By now, the tone of the media coverage is overwhelmingly positive toward the company.
“There were a lot of editorials that were pro-Bayer,” says Taufield. “There were great articles in the Financial Times and The Wall Street Journal. There was a great article in the New Yorker, “No Profit No Cure” that made the case for parent laws. There was another great article in Investor’s Business Daily. We got a lot of support from the media.”

November 6  
“After a few rough days, Bayer has now calmed fears as to whether it is able to manufacture enough of the drug if the outbreak worsens,” writes Adrian Michaels in the Financial Times.

November 7  
In New York, the Bayer PR team holds editorial roundtable meetings with both The New York Times and The Wall Street Journal, while Wehmeier prepares to address a Fortune magazine conference on leadership, where he shares a platform with New York Yankees manager Joe Torre and others.
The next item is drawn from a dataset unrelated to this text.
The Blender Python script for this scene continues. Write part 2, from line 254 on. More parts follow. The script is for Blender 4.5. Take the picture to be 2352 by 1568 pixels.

Wehmeier’s speech is greeted with what The New York Times describes as “solid applause.” During the question and answer period that follows, the executives in attendance praise Bayer’s patriotism, its ethics, and its commitment to doing the right thing.
Wehmeier feels vindicated. “The last thing we wanted to do was look as if we were exploiting the situation,” he says. “We avoided that. We believe that in the end we enhanced the trust in the drug, and we greatly invigorated our people, who felt enormous pride that they were doing something that really made a difference.”
Ryan, too, believes the company’s strategy was ultimately successful.
“We felt that if we stayed the course, and if we were true to our relationships with the government, with our wholesalers, with the chain drug stores, with our employees, we would be rewarded,” says Ryan. “And if you look at today’s coverage, I would say we have been rewarded for staying the course, for doing the right thing.”